• _Material_
────────────────────────────────────────

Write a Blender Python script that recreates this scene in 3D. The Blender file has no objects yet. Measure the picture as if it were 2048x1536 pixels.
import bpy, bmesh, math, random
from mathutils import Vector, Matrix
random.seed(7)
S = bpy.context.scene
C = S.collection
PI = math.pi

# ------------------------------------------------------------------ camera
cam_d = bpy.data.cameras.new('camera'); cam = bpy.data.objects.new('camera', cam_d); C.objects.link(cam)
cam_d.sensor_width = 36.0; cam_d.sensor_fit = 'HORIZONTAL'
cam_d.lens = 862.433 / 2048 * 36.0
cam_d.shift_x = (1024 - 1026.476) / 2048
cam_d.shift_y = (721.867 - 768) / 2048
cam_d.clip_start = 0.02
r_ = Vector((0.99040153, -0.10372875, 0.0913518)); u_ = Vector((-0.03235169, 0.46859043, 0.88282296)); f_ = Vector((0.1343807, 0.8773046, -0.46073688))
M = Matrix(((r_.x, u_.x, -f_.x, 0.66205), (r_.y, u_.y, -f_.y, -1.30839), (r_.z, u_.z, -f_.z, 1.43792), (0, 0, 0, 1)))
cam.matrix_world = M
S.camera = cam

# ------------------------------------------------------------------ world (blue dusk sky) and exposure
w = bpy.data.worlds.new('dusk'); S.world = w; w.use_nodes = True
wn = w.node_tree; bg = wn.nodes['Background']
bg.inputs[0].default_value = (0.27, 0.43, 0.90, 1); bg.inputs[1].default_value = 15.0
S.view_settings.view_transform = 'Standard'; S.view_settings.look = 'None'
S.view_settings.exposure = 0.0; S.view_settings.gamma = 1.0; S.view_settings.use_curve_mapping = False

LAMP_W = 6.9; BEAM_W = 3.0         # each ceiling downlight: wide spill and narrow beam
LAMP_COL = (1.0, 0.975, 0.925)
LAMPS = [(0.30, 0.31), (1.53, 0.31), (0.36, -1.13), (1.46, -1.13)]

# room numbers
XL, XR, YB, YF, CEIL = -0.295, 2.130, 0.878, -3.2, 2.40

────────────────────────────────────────

• _The task_
Reproduce the data in its entirety, matching each character.

• _Finished exercise_
Write a Blender Python script that recreates this scene in 3D. The Blender file has no objects yet. Measure the picture as if it were 2048x1536 pixels.
import bpy, bmesh, math, random
from mathutils import Vector, Matrix
random.seed(7)
S = bpy.context.scene
C = S.collection
PI = math.pi

# ------------------------------------------------------------------ camera
cam_d = bpy.data.cameras.new('camera'); cam = bpy.data.objects.new('camera', cam_d); C.objects.link(cam)
cam_d.sensor_width = 36.0; cam_d.sensor_fit = 'HORIZONTAL'
cam_d.lens = 862.433 / 2048 * 36.0
cam_d.shift_x = (1024 - 1026.476) / 2048
cam_d.shift_y = (721.867 - 768) / 2048
cam_d.clip_start = 0.02
r_ = Vector((0.99040153, -0.10372875, 0.0913518)); u_ = Vector((-0.03235169, 0.46859043, 0.88282296)); f_ = Vector((0.1343807, 0.8773046, -0.46073688))
M = Matrix(((r_.x, u_.x, -f_.x, 0.66205), (r_.y, u_.y, -f_.y, -1.30839), (r_.z, u_.z, -f_.z, 1.43792), (0, 0, 0, 1)))
cam.matrix_world = M
S.camera = cam

# ------------------------------------------------------------------ world (blue dusk sky) and exposure
w = bpy.data.worlds.new('dusk'); S.world = w; w.use_nodes = True
wn = w.node_tree; bg = wn.nodes['Background']
bg.inputs[0].default_value = (0.27, 0.43, 0.90, 1); bg.inputs[1].default_value = 15.0
S.view_settings.view_transform = 'Standard'; S.view_settings.look = 'None'
S.view_settings.exposure = 0.0; S.view_settings.gamma = 1.0; S.view_settings.use_curve_mapping = False

LAMP_W = 6.9; BEAM_W = 3.0         # each ceiling downlight: wide spill and narrow beam
LAMP_COL = (1.0, 0.975, 0.925)
LAMPS = [(0.30, 0.31), (1.53, 0.31), (0.36, -1.13), (1.46, -1.13)]

# room numbers
XL, XR, YB, YF, CEIL = -0.295, 2.130, 0.878, -3.2, 2.40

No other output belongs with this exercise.